As complex as many of Howard's stories are, they rarely truly surprise the reader. Heroes are heroes, villains are villains, and everyone acts precisely the way we expect them to. Here, things are more interesting. "Vultures of Whapeton" surprises the reader, not only with plot twists, but with the unusually complex characterization of its "hero". Corcoran isn't a bad man, but he isn't good either. He has his own code of honour, but that code allows him to betray the townsfolk for gold. In fact, there is more than a hint of Treasure of the Sierra Madre here -- anyone can go mad at the sight of that which glitters.

Howard actually wrote two different endings, both of which were originally published. In one, the girl survives and Corcoran gets her. In the other, published here, she dies. To my thinking, without the tragic ending, the story really has no point.

One minor complaint: Howard often defines his characters according to their ethnic origins. Here, we are forever being told that Corcoran's actions are no different from what any other Texan's would be. His reverence for women, for example, we are told is standard for a Texan. But, if any Texan would have acted the same, then what's so special about Corcoran? Why should we be interested in him? We want a character whose actions spring from things special about him, not from a racial stereotype.

"The Vultures of Whapeton" was based on a real historical incident which Howard followed quite closely, and which may actually explain why it seems more "true" than his usual stories. Sadly, it saw print only shortly after he had killed himself.


"Showdown at Hell's Canyon" is a lesser story, although not terrible. Stan Brannigan hooks up with a gunslinger named "Spike" as they follow a treasure map. Spike's true identity is a mystery, but he tends to lose his cool whenever the name of Mike O'Mara, a reportedly deceased gunslinger, comes up in conversation. They encounter Joan, fleeing a shotgun wedding, whose brother was killed by Mike O'Mara -- news which clearly perturbs our boy Spike. Another gunslinger, Hansen, is also after the treasure, and shows up with the shotgun groom. In the end, Hansen kills the groom ("Have you thought that maybe I want her too?"), Spike kills Hansen, but is himself mortally wounded. With his dying breath, he reveals that he is Mike O'Mara and bitterly regrets his life of outlawry.

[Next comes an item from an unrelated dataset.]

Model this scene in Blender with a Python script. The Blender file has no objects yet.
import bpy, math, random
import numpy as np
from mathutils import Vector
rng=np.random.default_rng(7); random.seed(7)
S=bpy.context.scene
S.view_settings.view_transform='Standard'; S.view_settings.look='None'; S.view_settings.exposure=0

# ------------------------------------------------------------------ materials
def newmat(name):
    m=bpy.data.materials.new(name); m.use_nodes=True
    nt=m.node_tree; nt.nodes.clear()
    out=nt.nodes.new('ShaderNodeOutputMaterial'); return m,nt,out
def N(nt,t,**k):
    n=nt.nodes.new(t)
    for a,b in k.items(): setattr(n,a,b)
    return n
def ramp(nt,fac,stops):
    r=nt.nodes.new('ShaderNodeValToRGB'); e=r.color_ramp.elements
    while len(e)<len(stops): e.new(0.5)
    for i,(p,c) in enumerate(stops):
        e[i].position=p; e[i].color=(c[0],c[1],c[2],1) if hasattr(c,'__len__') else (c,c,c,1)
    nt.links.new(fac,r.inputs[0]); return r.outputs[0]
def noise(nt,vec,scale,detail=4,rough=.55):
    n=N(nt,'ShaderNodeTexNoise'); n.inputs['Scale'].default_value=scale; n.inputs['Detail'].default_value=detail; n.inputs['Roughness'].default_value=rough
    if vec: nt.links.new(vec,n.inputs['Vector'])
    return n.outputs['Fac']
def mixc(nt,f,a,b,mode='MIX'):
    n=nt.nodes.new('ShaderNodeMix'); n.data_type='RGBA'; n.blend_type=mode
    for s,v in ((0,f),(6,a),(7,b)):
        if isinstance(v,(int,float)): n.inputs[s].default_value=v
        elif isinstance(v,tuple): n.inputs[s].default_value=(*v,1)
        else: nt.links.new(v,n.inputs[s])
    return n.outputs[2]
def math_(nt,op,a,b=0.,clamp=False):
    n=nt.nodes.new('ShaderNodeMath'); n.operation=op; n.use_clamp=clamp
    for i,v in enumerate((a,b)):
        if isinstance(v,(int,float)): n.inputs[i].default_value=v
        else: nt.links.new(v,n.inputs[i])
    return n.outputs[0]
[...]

Unfortunately, the "surprise" ending is no great surprise, and without that there isn't much to recommend this. Unlike most of his westerns which were written after 1933, this was written earlier in REH's career, which may explain the weaknesses.

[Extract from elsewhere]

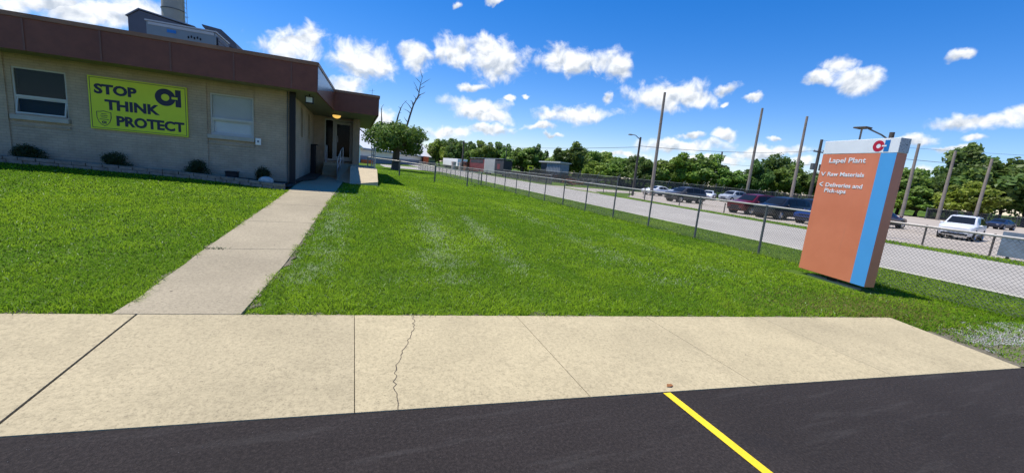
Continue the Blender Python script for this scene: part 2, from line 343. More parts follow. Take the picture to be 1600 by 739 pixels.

"Drums of the Sunset" is another minor piece, with only a scant plot and characters that come across as two-dimensional. Steve Harmer (another Texan) falls in love with a lovely blonde (another Joan) who is being held somewhat against her will up in the hills by her father and some shady friends. They're up to no good, but what precisely is going on is a mystery, since they shoot at anyone who ventures within range. An old man tells Harmer he thinks it has something to do with a lost gold seam, but then, the local Navajos start passing around counterfeit bills -- and ominous drums are heard in the sunset. The Navajos finally attack and kill the father and friends, who were cheating them with counterfeit money. Mistakenly thinking Joan was killed in the attack, Harmer swears bloody vengeance...

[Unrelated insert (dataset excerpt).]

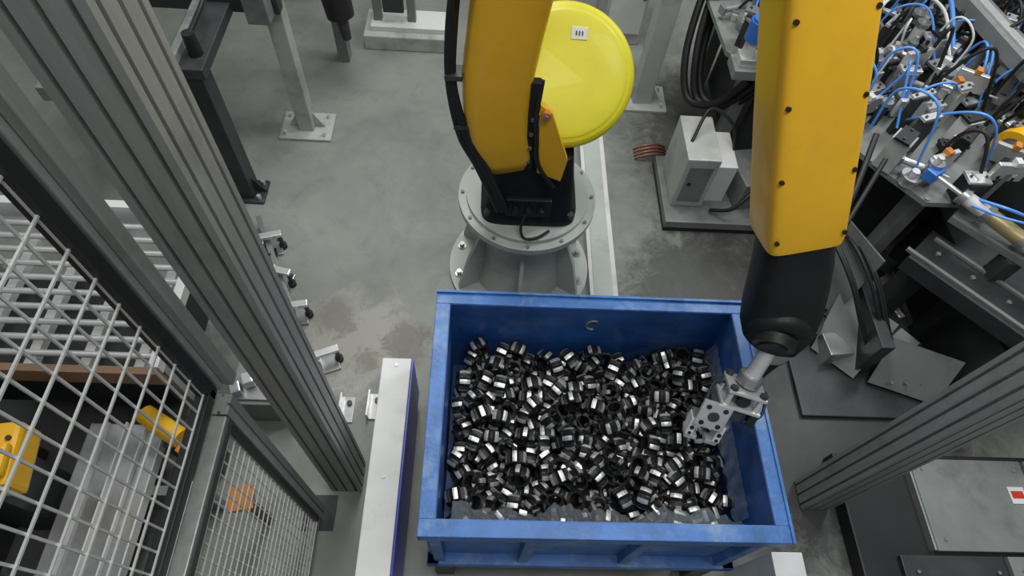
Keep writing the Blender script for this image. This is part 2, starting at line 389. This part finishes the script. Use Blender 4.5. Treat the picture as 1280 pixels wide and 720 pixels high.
o.loft([(P(.99),.105,.095),(P(1.03),.110,.10),(P(1.12),.114,.105),((.985,1.10,1.45),.118,.11),((.995,1.06,1.36),.12,.115),((.995,1.02,1.29),.112,.11),((.985,.985,1.24),.085,.085),((.98,.975,1.22),.04,.04)],'black',2.8,48)
o.dome((.975,.99,1.345),(-.10,-.75,-.1),.098,.05,'black',n=3)
o.cyl((.96,.955,1.335),(.95,.925,1.325),.070,.066,'black',36,cap='dsteel'); o.cyl((.95,.925,1.325),(.948,.918,1.323),.045,.045,'black',30)
o.done()
o=B('wrist_hose',rob)
o.tube([(1.08,1.12,1.42),(1.18,1.2,1.3),(1.26,1.35,1.25),(1.38,1.55,1.35),(1.5,1.8,1.45)],.012,'rubber',8)
o.tube([(1.07,1.14,1.5),(1.14,1.2,1.42),(1.3,1.4,1.38),(1.45,1.62,1.5)],.009,'rubber',8)
o.done()
o=B('gripper',rob)
S0=Vector((.965,.945,1.27)); S1=Vector((.925,.875,1.145))
o.cyl(S0,S1,.028,.028,'bsteel',28); o.cyl(S0.lerp(S1,.75),S1,.042,.042,'steel',28)
Rg=Euler((math.radians(-30),math.radians(6),math.radians(-14))).to_matrix()
c=Vector((.92,.865,1.135))
g=lambda x,y,z:c+Rg@Vector((x,y,z))
o.box(g(0,0,0),(.135,.12,.014),'bsteel',bev=.004,R=Rg)
o.box(g(0,0,-.062),(.14,.12,.014),'bsteel',bev=.004,R=Rg)
for sx in(-1,1):
    for sy in(-1,1):
        o.cyl(g(sx*.052,sy*.046,.015),g(sx*.052,sy*.046,-.07),.010,.010,'bsteel',14)
        o.bolt(g(sx*.052,sy*.046,.007),Rg@Vector((0,0,1)),.014,'dsteel',.012)
o.box(g(0,0,-.03),(.06,.06,.05),'dsteel',bev=.006,R=Rg)
o.cyl(g(.0,-.03,-.03),g(.0,-.05,-.03),.022,.022,'rubber',20)
o.box(g(-.035,0,-.095),(.12,.09,.055),'dsteel',bev=.006,R=Rg)
o.box(g(-.075,-.055,-.115),(.105,.016,.11),'bsteel',bev=.004,R=Rg)
for dx,dz in((-.105,-.08),(-.045,-.08),(-.105,-.15),(-.045,-.15)): o.cyl(g(dx,-.062,dz),g(dx,-.0655,dz),.009,.009,'rubber',16)
o.cyl(g(-.075,-.062,-.115),g(-.075,-.0655,-.115),.020,.020,'dsteel',20)
o.box(g(-.065,-.02,-.155),(.13,.06,.022),'steel',bev=.004,R=Rg)
for sx,q in((-.12,1),(-.02,-1)):
    o.box(g(sx,-.025,-.19),(.026,.055,.075),'white',bev=.004,R=Rg)
    o.box(g(sx+q*.012,-.025,-.235),(.045,.045,.018),'bsteel',bev=.004,R=Rg)
    o.cyl(g(sx,-.052,-.19),g(sx,-.0555,-.19),.008,.008,'rubber',14)
    o.cyl(g(sx,-.052,-.215),g(sx,-.0555,-.215),.006,.006,'rubber',14)
o.box(g(.055,-.04,-.09),(.03,.03,.05),'rubber',bev=.004,R=Rg)
o.tube([g(.055,.02,-.02),g(.09,.03,-.02),g(.09,-.02,-.08),g(.03,-.05,-.11)],.0055,'rubber',8)
o.tube([g(-.05,.03,-.02),g(-.09,.03,-.03),g(-.11,-.02,-.07),g(-.10,-.04,-.10)],.005,'rubber',8)
o.done()

# ---------------------------------------------------------------- guide rails beside bin
o=B('guide_rail')
o.bx(-.44,-.31,.05,1.235,.10,.50,'white',.004); o.bx(-.309,-.302,.05,1.235,.10,.485,'blueside'); 
for y in (.3,1.0): o.bx(-.42,-.33,y-.06,y+.06,0,.10,'dsteel',.004)
for y in(.2,.7,1.2): o.bolt((-.375,y,.5),(0,0,1),.008,'steel',.004)
o.done()
o=B('guide_rail'); o.bx(1.13,1.25,-.1,.42,.10,.62,'white',.004)
for y in (.0,.34): o.bx(1.15,1.23,y-.06,y+.06,0,.10,'dsteel',.004)
o.done()

# ---------------------------------------------------------------- aluminium posts
for (px,py) in ((-.61,.83),(1.67,.79)):
    o=B('aluminium_post')
    o.extr(px,py,.14,.14,.012,3.6,'alu',3,.011,.014)
    o.bx(px-.067+.0,px+.067,py-.067,py+.067,.0,.012,'dsteel')
    o.done()
# ---------------------------------------------------------------- safety fence (left)
fe=empty('safety_fence')
def meshpanel(o,X,y0,y1,z0,z1,sty,stz,r):
    n=int((y1-y0)/sty)
    for i in range(n+1):
        y=y0+(y1-y0)*i/n; o.bx(X-r,X+r,y-r,y+r,z0,z1,'wire')
    n=int((z1-z0)/stz)
    for i in range(n+1):
        z=z0+(z1-z0)*i/n; o.bx(X+r,X+3*r,y0,y1,z-r,z+r,'wire')
o=B('upper_mesh_panel',fe); meshpanel(o,-.755,-.60,.655,1.45,3.3,.050,.095,.0025); o.done()
o=B('upper_frame',fe)
o.bx(-.775,-.735,-.62,.68,1.405,1.445,'rubber',.004); o.bx(-.775,-.735,.655,.69,1.405,3.4,'rubber',.004)
o.bx(-.79,-.73,.695,.76,1.39,3.4,'alu',.004); o.bx(-.728,-.70,.71,.745,1.39,3.4,'alu',.004)
o.done()
o=B('lower_mesh_panel',fe); meshpanel(o,-.725,-.60,.60,.10,1.33,.036,.05,.0020); o.done()
o=B('lower_frame',fe)
o.extr(-.725,.655,.05,.06,0,1.385,'alu',1,.008,.008)
o.bx(-.745,-.700,-.62,.62,1.335,1.385,'alu',.004); o.bx(-.745,-.705,-.62,.62,.05,.095,'alu',.004)
o.bx(-.70,-.694,-.62,.62,1.345,1.375,'aludk'); 
o.bx(-.715,-.70,.60,.618,.1,1.33,'rubber')
o.bx(-.80,-.65,.58,.74,0,.012,'dsteel',.003)
o.done()

# ---------------------------------------------------------------- behind the fence (left)
o=B('roller_conveyor')
for x in (-2.4,-1.27):
    o.bx(x-.02,x+.02,1.02,1.78,.74,.80,'white',.004)
    for y in (1.05,1.7): o.bx(x-.02,x+.02,y-.02,y+.02,0,.74,'gpaint2')
for i in range(10):
    o.cyl((-2.38,1.08+.07*i,.77),(-1.29,1.08+.07*i,.77),.014,.014,'bsteel',12)
o.bx(-2.4,-1.25,.99,1.02,.70,.80,'brown'); o.bx(-2.4,-1.25,1.78,1.82,.72,.82,'white')
for i in range(5): o.bx(-2.3+.22*i,-2.26+.22*i,1.03,1.7,.62,.66,'white')
o.bx(-2.3,-1.4,1.1,1.6,.2,.5,'dsteel')
o.done()
o=B('yellow_gearbox')
o.box((-1.80,.66,.72),(.30,.24,.14),'yel',(0,0,.15),.02); o.box((-1.70,.64,.81),(.10,.12,.04),'yel',(0,0,.15),.015)
o.cyl((-1.86,.66,.79),(-1.86,.66,.83),.04,.04,'dsteel',24); o.bx(-2.0,-1.78,.56,.76,.0,.65,'dsteel',.01)
for dx in(-.11,.11):
    for dy in(-.07,.07): o.bolt((-1.80+dx,.66+dy,.79),(0,0,1),.010,'dsteel',.008)
o.done()
o=B('yellow_motor')
o.box((-1.30,.88,.48),(.18,.08,.07),'yel',(0,0,-.5),.02); o.cyl((-1.40,.94,.5),(-1.22,.84,.5),.04,.04,'yel',24)
o.box((-1.18,.80,.5),(.05,.08,.08),'orange',(0,0,-.5),.01); o.bx(-1.32,-1.2,.82,.94,0,.44,'dsteel',.01)
o.done()
o=B('sheet_metal_chute')
for i in range(4):
    x=-1.72+.085*i
    o.bx(x,x+.078,.10,.96,.28,.31,'steel',.004); o.bx(x+.078,x+.085,.10,.96,.28,.335,'white')
o.cyl((-1.20,.1,.33),(-1.20,.70,.33),.04,.04,'white',28); o.bx(-1.72,-1.16,.1,.14,0,.28,'gpaint2'); o.bx(-1.72,-1.16,.66,.70,0,.28,'gpaint2')
o.done()
o=B('orange_bracket'); o.box((-.95,.62,.42),(.10,.10,.03),'orange',(0,0,.2),.006); o.box((-.95,.62,.21),(.04,.04,.42),'brown',bev=.004); o.done()
o=B('dark_machine_base')
o.bx(-3.0,-.95,-.6,.05,.0,.5,'dsteel',.01)
for i in range(18):
    x=random.uniform(-2.8,-1.1);y=random.uniform(-.4,0); o.box((x,y,.53),(random.uniform(.05,.2),random.uniform(.05,.2),.08),random.choice(['gpaint2','steel','yel','rubber']),(0,0,random.random()),.006)
o.done()
o=B('tool_trolley')
o.bx(-2.9,-2.05,.12,.92,0,.55,'dsteel',.01)
for i in range(14):
    x=random.uniform(-2.8,-2.12);y=random.uniform(.2,.85); o.box((x,y,.58),(random.uniform(.04,.16),random.uniform(.04,.16),.07),random.choice(['gpaint2','steel','brown','rubber']),(0,0,random.random()),.006)
o.done()
o=B('warning_sign'); 
a=Vector((-1.15,.17,.62)); o.add([a,a+Vector((.10,0,0)),a+Vector((.05,.02,.09)),a+Vector((0,.006,0)),a+Vector((.10,.006,0)),a+Vector((.05,.026,.09))],[[0,1,2],[5,4,3],[0,3,4,1],[1,4,5,2],[2,5,3,0]],'sign')
o.add([a+Vector((.025,-.002,.012)),a+Vector((.075,-.002,.012)),a+Vector((.05,.009,.062))],[[0,1,2]],'rubber'); o.bx(-1.105,-1.095,.175,.19,0,.62,'gpaint2'); o.done()

# ---------------------------------------------------------------- floor clamps, feet
def clamp(px,py,rz):
    o=B('floor_clamp'); R=Euler((0,0,rz)).to_matrix(); c=Vector((px,py,0)); q=lambda x,y,z:c+R@Vector((x,y,z))
    o.box(q(0,0,.01),(.16,.12,.02),'steel',bev=.003,R=R); o.box(q(-.03,0,.07),(.05,.08,.10),'steel',bev=.004,R=R)
    o.box(q(.02,0,.13),(.16,.04,.025),'bsteel',bev=.004,R=R); o.cyl(q(.085,0,.12),q(.085,0,.03),.012,.012,'dsteel',14)
    o.cyl(q(.085,0,.03),q(.085,0,.0),.022,.022,'rubber',14); o.box(q(-.10,.02,.06),(.05,.05,.12),'gpaint2',bev=.004,R=R)
    o.tube([q(-.08,.03,.1),q(-.12,.08,.14),q(-.06,.13,.06),q(-.1,.2,.02)],.007,'rubber',6)
    for sx in(-1,1): o.bolt(q(sx*.065,.045,.02),(0,0,1),.01,'dsteel',.01)
    o.done()
clamp(-1.27,2.15,.3); clamp(-1.17,1.93,-.2); clamp(-1.04,1.70,.2); clamp(-.83,1.42,.4)
o=B('floor_beam'); o.beam((-1.45,2.3,.04),(-1.0,1.45,.04),.10,.08,'gpaint2'); o.beam((-1.35,2.33,.07),(-.98,1.6,.07),.03,.04,'steel'); o.done()
for fx,fy in ((-.67,1.17),(-.53,1.19)):
    o=B('anchor_bracket'); o.bx(fx-.035,fx+.035,fy-.07,fy+.07,0,.012,'steel',.003); o.bx(fx-.035,fx-.023,fy-.07,fy+.07,.012,.07,'bsteel',.003); o.bolt((fx+.01,fy+.03,.012),(0,0,1),.014,'dsteel',.015); o.done()
o=B('side_machine')
o.bx(-1.20,-.90,1.10,1.38,0,.22,'gpaint2',.01); o.bx(-1.18,-.92,1.12,1.36,.22,.235,'steel',.003)
for i in range(5): o.box((-1.15+.05*i,1.16+.045*i,.26+.01*(i%3)),(.05,.06,.06),random.choice(['bsteel','steel','rubber']),(0,0,.4),.006)
o.done()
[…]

The writing here is all right, but the story has little in the way of real suspense. While we are told there is a mystery, we spend most of the story thinking the answer is the gold seam. When it turns out to be counterfeit money, it's too late -- and, anyway, we saw that coming a mile off, too. As for motivation, frankly our sympathies are with the poor Navajos who were cheated, and so it's hard to get in the spirit of the thing when our frothing hero swears: "They killed her! By God, I'll kill 'em all! I'll kill -- kill --"


"Wild Water" is, stylistically, the best thing in this collection. I know I said "The Vultures of Whapeton" was one of Howard's best, but "Wild Water" is actually a more mature and ambitious piece. It just isn't as much fun as "Vultures".

"Wild Water" takes place in a single stormy night, when the protagonist, Jim Reynolds, snaps big-time over the bank's foreclosure of his brother-in-law's farm. Reynolds kills the banker, decks the local law officer, then sets out intent on doing the Bonny and Clyde thing. Meanwhile, the mother of all storms has unleashed its fury, flooding the local waterways, its thunder and lightning a symbolic reflection of the violence below. But then, Reynolds meets up with another victim of bank foreclosure who is even crazier than he is -- this guy means to blow the dam and drown everyone in the nearby town. Reynolds stops him but is himself killed in the fight -- ironically saving the very people he hated most.

In "Wild Water", REH's writing has to be read to be believed. It's incredible stuff, particularly the fascinating use of the storm as reflection of the violent drama being acted out on the earth below. Howard has never been better -- nor as personal. In fact, that is part of the problem with this story. Howard's sympathy for Reynolds and hatred for the banker leaves the reader uncomfortable for much of the thing. Howard himself carried a lot of rage inside, and here that rage seems to find too-welcome release in the form of this madman on the loose. Only in the ironic climax is the reader able finally to find common ground with the protagonist. It works, but it runs the risk of coming too late to win the reader back.

Of the four stories here, only "The Vultures of Whapeton" saw print in a professional magazine.